§ **Exercise**: Every line of the material below should be repeated exactly.

§ **Source material**:
- - -
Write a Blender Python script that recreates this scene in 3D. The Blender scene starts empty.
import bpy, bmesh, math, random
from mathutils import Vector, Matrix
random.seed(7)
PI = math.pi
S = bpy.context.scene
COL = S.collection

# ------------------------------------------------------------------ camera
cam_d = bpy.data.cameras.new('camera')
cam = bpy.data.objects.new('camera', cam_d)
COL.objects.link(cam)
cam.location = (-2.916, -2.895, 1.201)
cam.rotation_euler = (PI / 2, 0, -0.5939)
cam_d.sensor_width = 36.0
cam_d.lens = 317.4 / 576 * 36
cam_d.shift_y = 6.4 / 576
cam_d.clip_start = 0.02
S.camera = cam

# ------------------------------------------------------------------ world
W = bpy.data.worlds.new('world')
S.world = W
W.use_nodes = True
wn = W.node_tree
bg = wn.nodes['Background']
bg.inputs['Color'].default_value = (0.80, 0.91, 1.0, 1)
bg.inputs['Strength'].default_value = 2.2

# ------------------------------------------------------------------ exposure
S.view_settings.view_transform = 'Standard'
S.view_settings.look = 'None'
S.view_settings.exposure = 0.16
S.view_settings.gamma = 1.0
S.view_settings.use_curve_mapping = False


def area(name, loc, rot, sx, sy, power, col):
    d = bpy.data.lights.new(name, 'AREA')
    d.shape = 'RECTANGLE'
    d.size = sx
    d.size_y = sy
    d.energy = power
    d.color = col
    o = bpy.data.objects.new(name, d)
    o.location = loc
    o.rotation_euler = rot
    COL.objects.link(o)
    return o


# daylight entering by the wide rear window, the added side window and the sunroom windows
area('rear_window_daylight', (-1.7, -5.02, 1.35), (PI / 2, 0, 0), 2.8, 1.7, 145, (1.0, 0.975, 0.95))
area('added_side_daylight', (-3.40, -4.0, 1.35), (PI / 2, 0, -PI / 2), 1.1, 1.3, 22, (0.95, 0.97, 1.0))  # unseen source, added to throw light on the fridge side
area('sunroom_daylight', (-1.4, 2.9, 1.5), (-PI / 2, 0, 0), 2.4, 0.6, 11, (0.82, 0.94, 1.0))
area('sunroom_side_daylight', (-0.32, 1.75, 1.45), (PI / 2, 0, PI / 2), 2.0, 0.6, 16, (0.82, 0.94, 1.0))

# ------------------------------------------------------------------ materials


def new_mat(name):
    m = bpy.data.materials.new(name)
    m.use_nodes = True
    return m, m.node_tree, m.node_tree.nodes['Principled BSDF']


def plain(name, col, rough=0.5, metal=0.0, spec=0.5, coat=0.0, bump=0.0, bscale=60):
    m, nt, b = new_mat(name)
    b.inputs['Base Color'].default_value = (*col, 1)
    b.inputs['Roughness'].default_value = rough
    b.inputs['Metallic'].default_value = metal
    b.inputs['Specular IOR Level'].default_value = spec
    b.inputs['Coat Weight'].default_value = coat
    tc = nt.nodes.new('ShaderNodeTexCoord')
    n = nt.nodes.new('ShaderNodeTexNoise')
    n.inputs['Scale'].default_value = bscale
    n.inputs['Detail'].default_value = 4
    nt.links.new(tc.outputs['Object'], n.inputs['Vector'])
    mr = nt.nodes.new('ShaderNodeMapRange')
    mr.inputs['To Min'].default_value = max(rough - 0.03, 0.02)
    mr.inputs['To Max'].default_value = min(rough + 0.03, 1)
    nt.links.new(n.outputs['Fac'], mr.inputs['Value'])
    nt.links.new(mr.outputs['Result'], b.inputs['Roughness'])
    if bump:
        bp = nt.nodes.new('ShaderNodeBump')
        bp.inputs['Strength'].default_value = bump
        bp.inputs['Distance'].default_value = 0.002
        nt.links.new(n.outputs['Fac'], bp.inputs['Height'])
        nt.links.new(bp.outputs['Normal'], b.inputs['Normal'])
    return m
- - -
§ **Answer for this exercise**:
Write a Blender Python script that recreates this scene in 3D. The Blender scene starts empty.
import bpy, bmesh, math, random
from mathutils import Vector, Matrix
random.seed(7)
PI = math.pi
S = bpy.context.scene
COL = S.collection

# ------------------------------------------------------------------ camera
cam_d = bpy.data.cameras.new('camera')
cam = bpy.data.objects.new('camera', cam_d)
COL.objects.link(cam)
cam.location = (-2.916, -2.895, 1.201)
cam.rotation_euler = (PI / 2, 0, -0.5939)
cam_d.sensor_width = 36.0
cam_d.lens = 317.4 / 576 * 36
cam_d.shift_y = 6.4 / 576
cam_d.clip_start = 0.02
S.camera = cam

# ------------------------------------------------------------------ world
W = bpy.data.worlds.new('world')
S.world = W
W.use_nodes = True
wn = W.node_tree
bg = wn.nodes['Background']
bg.inputs['Color'].default_value = (0.80, 0.91, 1.0, 1)
bg.inputs['Strength'].default_value = 2.2

# ------------------------------------------------------------------ exposure
S.view_settings.view_transform = 'Standard'
S.view_settings.look = 'None'
S.view_settings.exposure = 0.16
S.view_settings.gamma = 1.0
S.view_settings.use_curve_mapping = False


def area(name, loc, rot, sx, sy, power, col):
    d = bpy.data.lights.new(name, 'AREA')
    d.shape = 'RECTANGLE'
    d.size = sx
    d.size_y = sy
    d.energy = power
    d.color = col
    o = bpy.data.objects.new(name, d)
    o.location = loc
    o.rotation_euler = rot
    COL.objects.link(o)
    return o


# daylight entering by the wide rear window, the added side window and the sunroom windows
area('rear_window_daylight', (-1.7, -5.02, 1.35), (PI / 2, 0, 0), 2.8, 1.7, 145, (1.0, 0.975, 0.95))
area('added_side_daylight', (-3.40, -4.0, 1.35), (PI / 2, 0, -PI / 2), 1.1, 1.3, 22, (0.95, 0.97, 1.0))  # unseen source, added to throw light on the fridge side
area('sunroom_daylight', (-1.4, 2.9, 1.5), (-PI / 2, 0, 0), 2.4, 0.6, 11, (0.82, 0.94, 1.0))
area('sunroom_side_daylight', (-0.32, 1.75, 1.45), (PI / 2, 0, PI / 2), 2.0, 0.6, 16, (0.82, 0.94, 1.0))

# ------------------------------------------------------------------ materials


def new_mat(name):
    m = bpy.data.materials.new(name)
    m.use_nodes = True
    return m, m.node_tree, m.node_tree.nodes['Principled BSDF']


def plain(name, col, rough=0.5, metal=0.0, spec=0.5, coat=0.0, bump=0.0, bscale=60):
    m, nt, b = new_mat(name)
    b.inputs['Base Color'].default_value = (*col, 1)
    b.inputs['Roughness'].default_value = rough
    b.inputs['Metallic'].default_value = metal
    b.inputs['Specular IOR Level'].default_value = spec
    b.inputs['Coat Weight'].default_value = coat
    tc = nt.nodes.new('ShaderNodeTexCoord')
    n = nt.nodes.new('ShaderNodeTexNoise')
    n.inputs['Scale'].default_value = bscale
    n.inputs['Detail'].default_value = 4
    nt.links.new(tc.outputs['Object'], n.inputs['Vector'])
    mr = nt.nodes.new('ShaderNodeMapRange')
    mr.inputs['To Min'].default_value = max(rough - 0.03, 0.02)
    mr.inputs['To Max'].default_value = min(rough + 0.03, 1)
    nt.links.new(n.outputs['Fac'], mr.inputs['Value'])
    nt.links.new(mr.outputs['Result'], b.inputs['Roughness'])
    if bump:
        bp = nt.nodes.new('ShaderNodeBump')
        bp.inputs['Strength'].default_value = bump
        bp.inputs['Distance'].default_value = 0.002
        nt.links.new(n.outputs['Fac'], bp.inputs['Height'])
        nt.links.new(bp.outputs['Normal'], b.inputs['Normal'])
    return m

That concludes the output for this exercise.